From the entries below, pull out each line where "picture" appears.

----

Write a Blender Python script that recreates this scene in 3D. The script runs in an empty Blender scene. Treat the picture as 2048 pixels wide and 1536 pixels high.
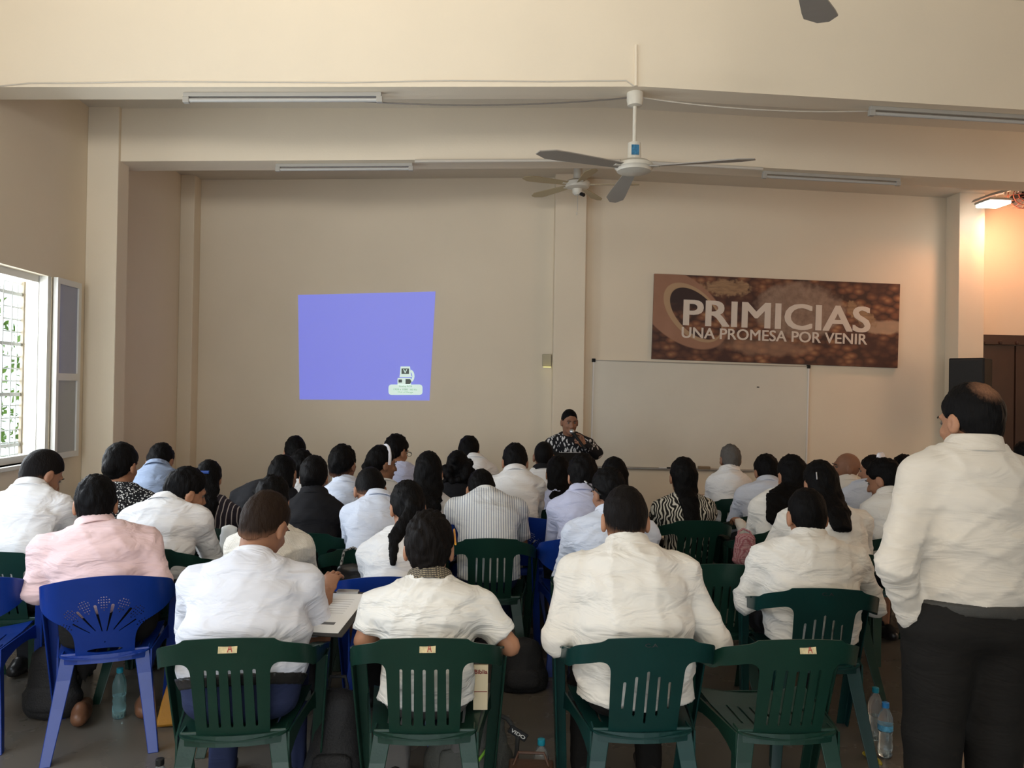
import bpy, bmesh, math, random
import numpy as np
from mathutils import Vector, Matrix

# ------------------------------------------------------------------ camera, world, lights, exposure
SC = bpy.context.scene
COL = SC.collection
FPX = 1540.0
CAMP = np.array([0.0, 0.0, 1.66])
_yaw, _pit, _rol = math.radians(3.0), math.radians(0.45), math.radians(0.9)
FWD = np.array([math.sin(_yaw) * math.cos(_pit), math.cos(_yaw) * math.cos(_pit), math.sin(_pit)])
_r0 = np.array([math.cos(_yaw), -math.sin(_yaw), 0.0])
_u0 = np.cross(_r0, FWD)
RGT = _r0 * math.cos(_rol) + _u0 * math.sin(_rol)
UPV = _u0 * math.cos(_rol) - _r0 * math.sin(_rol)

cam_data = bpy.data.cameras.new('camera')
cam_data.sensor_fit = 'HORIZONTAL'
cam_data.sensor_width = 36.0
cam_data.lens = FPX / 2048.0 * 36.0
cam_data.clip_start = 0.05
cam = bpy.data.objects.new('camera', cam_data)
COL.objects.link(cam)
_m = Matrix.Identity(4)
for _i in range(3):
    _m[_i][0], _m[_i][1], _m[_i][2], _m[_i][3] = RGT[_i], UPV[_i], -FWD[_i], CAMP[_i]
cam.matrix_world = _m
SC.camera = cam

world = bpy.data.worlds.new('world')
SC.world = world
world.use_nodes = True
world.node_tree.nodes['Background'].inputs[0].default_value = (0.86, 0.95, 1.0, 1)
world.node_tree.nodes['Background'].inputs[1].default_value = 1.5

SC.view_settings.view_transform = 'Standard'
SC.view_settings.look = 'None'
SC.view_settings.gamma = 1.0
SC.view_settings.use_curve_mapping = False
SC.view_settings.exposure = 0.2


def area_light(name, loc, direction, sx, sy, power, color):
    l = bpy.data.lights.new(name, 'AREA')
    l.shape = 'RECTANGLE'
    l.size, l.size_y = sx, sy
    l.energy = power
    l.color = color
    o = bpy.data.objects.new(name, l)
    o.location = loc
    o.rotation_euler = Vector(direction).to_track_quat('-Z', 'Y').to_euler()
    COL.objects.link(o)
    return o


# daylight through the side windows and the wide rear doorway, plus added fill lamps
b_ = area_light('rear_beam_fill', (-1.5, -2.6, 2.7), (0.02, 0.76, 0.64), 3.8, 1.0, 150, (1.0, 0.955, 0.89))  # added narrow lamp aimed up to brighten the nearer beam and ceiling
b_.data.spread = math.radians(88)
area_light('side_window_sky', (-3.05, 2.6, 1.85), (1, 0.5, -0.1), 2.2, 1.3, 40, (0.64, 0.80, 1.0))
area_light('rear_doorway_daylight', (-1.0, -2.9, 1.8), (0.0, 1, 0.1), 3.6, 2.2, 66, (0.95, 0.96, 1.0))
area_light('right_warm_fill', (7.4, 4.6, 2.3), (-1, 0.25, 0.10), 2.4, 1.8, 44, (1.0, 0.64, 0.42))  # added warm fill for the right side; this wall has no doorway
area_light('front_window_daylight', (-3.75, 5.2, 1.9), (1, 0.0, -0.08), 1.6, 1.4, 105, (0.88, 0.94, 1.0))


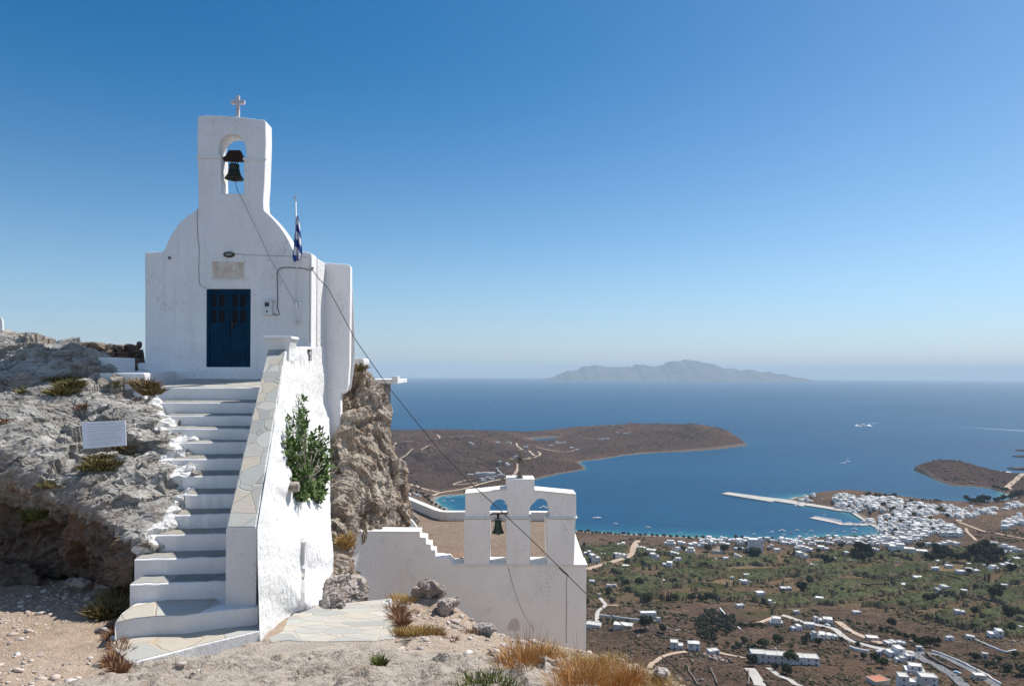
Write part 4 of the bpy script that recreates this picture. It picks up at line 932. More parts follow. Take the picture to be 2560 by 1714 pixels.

----

CORRECT RESULT –
Write a Blender Python script that recreates this scene in 3D. The script runs in an empty Blender scene. Treat the picture as 2048 pixels wide and 1536 pixels high.
Write part 4 of the bpy script that recreates this picture. It picks up at line 932. More parts follow. Take the picture to be 2560 by 1714 pixels.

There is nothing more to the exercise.